Repeat exactly each line of the data provided below.

## start

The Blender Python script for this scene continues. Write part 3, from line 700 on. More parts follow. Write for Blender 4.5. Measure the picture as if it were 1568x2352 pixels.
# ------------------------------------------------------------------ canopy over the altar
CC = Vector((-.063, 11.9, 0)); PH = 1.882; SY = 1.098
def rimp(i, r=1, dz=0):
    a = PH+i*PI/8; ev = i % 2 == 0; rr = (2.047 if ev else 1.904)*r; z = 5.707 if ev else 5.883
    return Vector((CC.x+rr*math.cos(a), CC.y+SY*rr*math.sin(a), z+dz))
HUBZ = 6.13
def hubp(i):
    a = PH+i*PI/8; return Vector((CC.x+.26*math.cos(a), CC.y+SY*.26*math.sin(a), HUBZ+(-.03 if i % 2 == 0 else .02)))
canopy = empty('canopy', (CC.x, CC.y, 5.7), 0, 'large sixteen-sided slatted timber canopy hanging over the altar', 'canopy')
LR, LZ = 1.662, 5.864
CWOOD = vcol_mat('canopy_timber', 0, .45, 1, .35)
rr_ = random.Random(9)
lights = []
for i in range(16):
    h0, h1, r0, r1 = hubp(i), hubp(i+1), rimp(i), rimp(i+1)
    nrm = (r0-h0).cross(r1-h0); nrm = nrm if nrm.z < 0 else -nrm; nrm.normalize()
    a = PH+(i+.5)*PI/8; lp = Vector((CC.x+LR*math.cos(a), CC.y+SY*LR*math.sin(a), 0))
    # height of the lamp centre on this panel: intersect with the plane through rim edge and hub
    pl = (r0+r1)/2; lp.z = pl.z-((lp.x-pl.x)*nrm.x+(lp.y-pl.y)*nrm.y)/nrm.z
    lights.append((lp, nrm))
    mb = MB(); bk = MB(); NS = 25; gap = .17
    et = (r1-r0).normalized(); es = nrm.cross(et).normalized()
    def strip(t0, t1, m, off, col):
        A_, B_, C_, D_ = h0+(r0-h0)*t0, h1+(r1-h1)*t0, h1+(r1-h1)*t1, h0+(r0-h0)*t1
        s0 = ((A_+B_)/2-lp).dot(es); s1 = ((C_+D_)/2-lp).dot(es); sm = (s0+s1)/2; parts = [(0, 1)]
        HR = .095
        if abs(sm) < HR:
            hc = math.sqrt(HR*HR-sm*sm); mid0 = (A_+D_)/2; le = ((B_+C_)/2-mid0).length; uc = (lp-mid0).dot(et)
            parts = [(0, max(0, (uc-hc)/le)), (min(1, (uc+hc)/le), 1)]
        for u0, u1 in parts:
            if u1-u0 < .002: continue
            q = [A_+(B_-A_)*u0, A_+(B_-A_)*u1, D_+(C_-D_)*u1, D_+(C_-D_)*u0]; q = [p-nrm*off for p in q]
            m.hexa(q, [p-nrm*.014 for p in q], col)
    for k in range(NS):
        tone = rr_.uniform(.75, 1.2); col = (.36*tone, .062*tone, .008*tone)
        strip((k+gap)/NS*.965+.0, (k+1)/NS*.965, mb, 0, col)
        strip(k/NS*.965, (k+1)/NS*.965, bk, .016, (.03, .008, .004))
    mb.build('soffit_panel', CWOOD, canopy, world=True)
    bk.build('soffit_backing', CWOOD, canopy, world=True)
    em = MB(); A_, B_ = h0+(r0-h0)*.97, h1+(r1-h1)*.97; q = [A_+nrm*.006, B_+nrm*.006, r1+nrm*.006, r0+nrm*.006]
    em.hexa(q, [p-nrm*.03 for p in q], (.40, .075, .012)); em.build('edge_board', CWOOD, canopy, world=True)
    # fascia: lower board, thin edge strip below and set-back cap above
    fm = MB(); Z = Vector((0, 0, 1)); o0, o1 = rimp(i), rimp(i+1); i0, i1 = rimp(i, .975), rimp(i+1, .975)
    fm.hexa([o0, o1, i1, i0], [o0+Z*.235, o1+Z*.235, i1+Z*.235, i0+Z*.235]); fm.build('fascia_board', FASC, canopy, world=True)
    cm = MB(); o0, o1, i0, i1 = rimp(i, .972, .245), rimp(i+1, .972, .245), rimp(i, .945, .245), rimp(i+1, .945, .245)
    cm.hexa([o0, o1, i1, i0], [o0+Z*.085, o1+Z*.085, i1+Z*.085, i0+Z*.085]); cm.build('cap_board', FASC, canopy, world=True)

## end

**WRITTEN SOLUTION**
The Blender Python script for this scene continues. Write part 3, from line 700 on. More parts follow. Write for Blender 4.5. Measure the picture as if it were 1568x2352 pixels.
# ------------------------------------------------------------------ canopy over the altar
CC = Vector((-.063, 11.9, 0)); PH = 1.882; SY = 1.098
def rimp(i, r=1, dz=0):
    a = PH+i*PI/8; ev = i % 2 == 0; rr = (2.047 if ev else 1.904)*r; z = 5.707 if ev else 5.883
    return Vector((CC.x+rr*math.cos(a), CC.y+SY*rr*math.sin(a), z+dz))
HUBZ = 6.13
def hubp(i):
    a = PH+i*PI/8; return Vector((CC.x+.26*math.cos(a), CC.y+SY*.26*math.sin(a), HUBZ+(-.03 if i % 2 == 0 else .02)))
canopy = empty('canopy', (CC.x, CC.y, 5.7), 0, 'large sixteen-sided slatted timber canopy hanging over the altar', 'canopy')
LR, LZ = 1.662, 5.864
CWOOD = vcol_mat('canopy_timber', 0, .45, 1, .35)
rr_ = random.Random(9)
lights = []
for i in range(16):
    h0, h1, r0, r1 = hubp(i), hubp(i+1), rimp(i), rimp(i+1)
    nrm = (r0-h0).cross(r1-h0); nrm = nrm if nrm.z < 0 else -nrm; nrm.normalize()
    a = PH+(i+.5)*PI/8; lp = Vector((CC.x+LR*math.cos(a), CC.y+SY*LR*math.sin(a), 0))
    # height of the lamp centre on this panel: intersect with the plane through rim edge and hub
    pl = (r0+r1)/2; lp.z = pl.z-((lp.x-pl.x)*nrm.x+(lp.y-pl.y)*nrm.y)/nrm.z
    lights.append((lp, nrm))
    mb = MB(); bk = MB(); NS = 25; gap = .17
    et = (r1-r0).normalized(); es = nrm.cross(et).normalized()
    def strip(t0, t1, m, off, col):
        A_, B_, C_, D_ = h0+(r0-h0)*t0, h1+(r1-h1)*t0, h1+(r1-h1)*t1, h0+(r0-h0)*t1
        s0 = ((A_+B_)/2-lp).dot(es); s1 = ((C_+D_)/2-lp).dot(es); sm = (s0+s1)/2; parts = [(0, 1)]
        HR = .095
        if abs(sm) < HR:
            hc = math.sqrt(HR*HR-sm*sm); mid0 = (A_+D_)/2; le = ((B_+C_)/2-mid0).length; uc = (lp-mid0).dot(et)
            parts = [(0, max(0, (uc-hc)/le)), (min(1, (uc+hc)/le), 1)]
        for u0, u1 in parts:
            if u1-u0 < .002: continue
            q = [A_+(B_-A_)*u0, A_+(B_-A_)*u1, D_+(C_-D_)*u1, D_+(C_-D_)*u0]; q = [p-nrm*off for p in q]
            m.hexa(q, [p-nrm*.014 for p in q], col)
    for k in range(NS):
        tone = rr_.uniform(.75, 1.2); col = (.36*tone, .062*tone, .008*tone)
        strip((k+gap)/NS*.965+.0, (k+1)/NS*.965, mb, 0, col)
        strip(k/NS*.965, (k+1)/NS*.965, bk, .016, (.03, .008, .004))
    mb.build('soffit_panel', CWOOD, canopy, world=True)
    bk.build('soffit_backing', CWOOD, canopy, world=True)
    em = MB(); A_, B_ = h0+(r0-h0)*.97, h1+(r1-h1)*.97; q = [A_+nrm*.006, B_+nrm*.006, r1+nrm*.006, r0+nrm*.006]
    em.hexa(q, [p-nrm*.03 for p in q], (.40, .075, .012)); em.build('edge_board', CWOOD, canopy, world=True)
    # fascia: lower board, thin edge strip below and set-back cap above
    fm = MB(); Z = Vector((0, 0, 1)); o0, o1 = rimp(i), rimp(i+1); i0, i1 = rimp(i, .975), rimp(i+1, .975)
    fm.hexa([o0, o1, i1, i0], [o0+Z*.235, o1+Z*.235, i1+Z*.235, i0+Z*.235]); fm.build('fascia_board', FASC, canopy, world=True)
    cm = MB(); o0, o1, i0, i1 = rimp(i, .972, .245), rimp(i+1, .972, .245), rimp(i, .945, .245), rimp(i+1, .945, .245)
    cm.hexa([o0, o1, i1, i0], [o0+Z*.085, o1+Z*.085, i1+Z*.085, i0+Z*.085]); cm.build('cap_board', FASC, canopy, world=True)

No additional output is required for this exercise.